Public Elementary School Good News Clubs

Recruiting Ground for Fundamentalist Churches

The Good News Club is, among other things, a staging ground for recruiting families fundamentalist Bible churches.

CEF recruits fundamentalist churches to sponsor Good News Clubs in public elementary schools

CEF’s “Adopt-A-School” program recruits “church partners” to sponsor clubs in public elementary schools. CEF workers actively contact “Bible-believing” churches — churches that agree with CEF’s 15-point Statement of Faith — to introduce them to and train their volunteers to use CEF’s materials in Good News Clubs. While CEF describes itself as “inter-denominational,” its focus is so strictly sectarian that it forbids volunteers from encouraging children to attend “a church that does not teach the Word of God as outlined in CEF’s Statement of Faith.” CEF USA Organization Policy Manual § 200.1.3.3.

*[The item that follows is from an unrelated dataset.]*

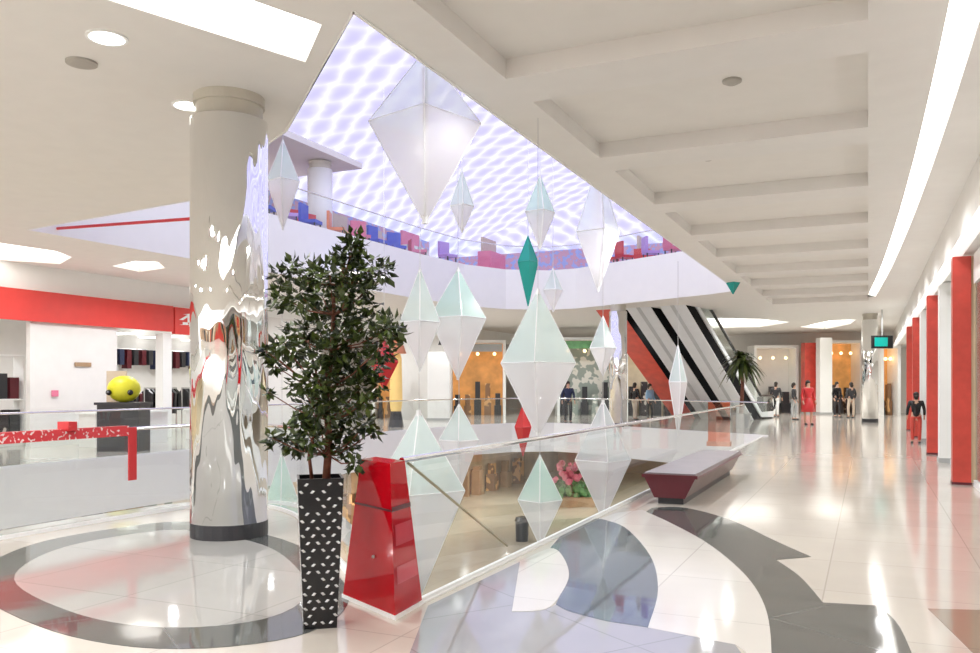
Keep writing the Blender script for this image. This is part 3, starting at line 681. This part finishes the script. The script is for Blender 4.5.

CEF does not welcome or recruit doctrinally liberal churches to become partnering Good News Club sponsors. In 1981, Mr. Reese Kaufmann, CEF’s current President, wrote to Dr. Ian Paisley of Ulster’s vituperatively anti-Catholic Free Presbyterian Church, which has close ties to Bob Jones University, to assure Dr. Paisley of CEF’s strong separatist fundamentalist credentials:

  • CEF does not desire to work with each and every group, denomination, organization, church, or individual. CEF will work only with Bible-believing churches and individuals which are in agreement with our doctrinal statement, which are practising separation from the world in doctrine and practice, and which do not work with any group or individual in a ministry context that would be contrary in doctrine or practice and would in any way cause compromise to the Fellowship. For example, CEF does not work in any way with those who participate in what is commonly known as the charismatic movement; CEF is not associated with the National Council of Churches; CEF is not involved in what might best be described as the ecumenical movement by sponsorship, cooperation, or participation; [and] CEF is not working in any way with the Roman Catholic Church.

CEF, in turn, describes Good News Clubs as an opportunity to grow the sponsoring church

CEF’s website declares that “God has opened the doors of public schools to the Gospel!” and that “CEF is ready and eager to help churches enter the schools, fully equipped to share the Gospel and teach the Bible to school children and extend the biblical influence to families.” A CEF Adopt-A-School brochure offers the following inducement: “Personal follow-up to children and their families can increase your church growth….” CEF encourages partnering churches to seed the clubs with children whose families already attend the church. Those children are then encouraged, and provided incentives — as discussed in the “Peer Evangelism” section — to get classmates and school friends to come to the club. As suggested by CEF’s “Team Leader’s Handbook,” children are also given flyers “at the end of EVERY club so they can invite their classmates,” rewarded with “incentives” for bringing friends.